14. Shears as claimed in claim 12 or 13, comprising a movable member (91), mounted in proximity to or inside the cutting recess, adapted to signal to the electronic circuit the presence of a stalk in the cutting recess.

15. Shears according to claim 14, wherein the movable member is rotatably mounted on a pin (92) internal to the handle for moving in and out of the cutting recess.

16. Shears according to claim 14 and 15, comprising a sensor connected to the electronic circuit to detect the displacement of the movable member.

17. Shears according to claim 14 or 15 or 16, wherein the movable member is integral with - or part of - the blade.

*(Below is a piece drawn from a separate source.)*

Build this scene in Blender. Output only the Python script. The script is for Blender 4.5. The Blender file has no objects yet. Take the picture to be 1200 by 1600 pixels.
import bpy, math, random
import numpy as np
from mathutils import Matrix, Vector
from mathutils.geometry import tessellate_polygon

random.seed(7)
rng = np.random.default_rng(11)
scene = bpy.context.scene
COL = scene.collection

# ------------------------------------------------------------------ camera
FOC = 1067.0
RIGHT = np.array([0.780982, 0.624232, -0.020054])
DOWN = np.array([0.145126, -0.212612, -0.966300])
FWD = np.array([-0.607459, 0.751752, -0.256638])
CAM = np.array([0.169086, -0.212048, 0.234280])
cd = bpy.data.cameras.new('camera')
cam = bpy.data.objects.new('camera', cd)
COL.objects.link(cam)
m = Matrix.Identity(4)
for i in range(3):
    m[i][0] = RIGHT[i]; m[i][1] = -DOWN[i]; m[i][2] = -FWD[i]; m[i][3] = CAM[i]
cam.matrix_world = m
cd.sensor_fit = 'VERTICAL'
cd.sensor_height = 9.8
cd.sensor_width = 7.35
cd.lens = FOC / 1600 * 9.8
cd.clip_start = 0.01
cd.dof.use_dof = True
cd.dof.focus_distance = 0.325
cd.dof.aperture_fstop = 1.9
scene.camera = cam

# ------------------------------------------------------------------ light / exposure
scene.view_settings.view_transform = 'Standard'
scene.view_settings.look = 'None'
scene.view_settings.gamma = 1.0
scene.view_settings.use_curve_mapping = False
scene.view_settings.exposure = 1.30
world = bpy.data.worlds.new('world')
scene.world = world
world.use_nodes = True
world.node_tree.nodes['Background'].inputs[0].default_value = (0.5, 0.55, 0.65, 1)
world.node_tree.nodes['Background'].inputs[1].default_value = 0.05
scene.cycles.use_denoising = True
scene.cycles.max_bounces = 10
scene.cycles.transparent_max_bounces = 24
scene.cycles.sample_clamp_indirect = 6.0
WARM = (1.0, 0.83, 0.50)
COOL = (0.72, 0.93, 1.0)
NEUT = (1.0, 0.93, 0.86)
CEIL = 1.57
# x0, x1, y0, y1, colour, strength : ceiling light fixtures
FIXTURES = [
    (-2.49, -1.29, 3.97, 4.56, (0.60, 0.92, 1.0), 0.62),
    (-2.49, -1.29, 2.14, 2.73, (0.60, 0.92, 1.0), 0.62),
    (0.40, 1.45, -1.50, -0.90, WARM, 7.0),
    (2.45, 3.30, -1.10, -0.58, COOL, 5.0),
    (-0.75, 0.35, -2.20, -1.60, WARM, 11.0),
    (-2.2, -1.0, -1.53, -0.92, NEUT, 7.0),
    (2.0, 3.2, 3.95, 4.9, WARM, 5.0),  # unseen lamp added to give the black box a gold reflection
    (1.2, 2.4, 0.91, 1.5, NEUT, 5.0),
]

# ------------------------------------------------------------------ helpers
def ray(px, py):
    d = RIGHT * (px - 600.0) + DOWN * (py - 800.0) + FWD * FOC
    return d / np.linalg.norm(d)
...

18. Shears according to any one of claims 12 to 17, wherein the electronic circuit is

connected to a button (6) mounted on the handle, and

configured to move the blade through said actuator when the button emits a signal.

19. Shears according to any one of the preceding claims, comprising a spring fixed to the blade to keep it in a rest position corresponding to a greater distance from the cutting recess.

20. Shears according to any one of the preceding claims, wherein the blade is mounted inside the handle translatable parallel to the axis (X) for engaging the cutting recess and retract to clear it.

21. Shears according to any one of the preceding claims 1 to 19, wherein the blade is mounted inside the handle pivoted rotatably on a pin (92) for engaging, by rotating, the cutting recess or retract to clear it.

22. Shears according to any one of the preceding claims, wherein inside the handle there is installed a battery to power the actuator and/ or the electronic circuit.

23. Shears according to any one of the preceding claims, wherein the handle comprises along the axis an end provided with a recessed or beak- shaped opening, the opening being directed towards the outside and constituting the cutting recess.

24. Shears according to any one of the preceding claims, wherein in the cutting recess there is a fixed blade and the movable blade is mounted for crossing the fixed one.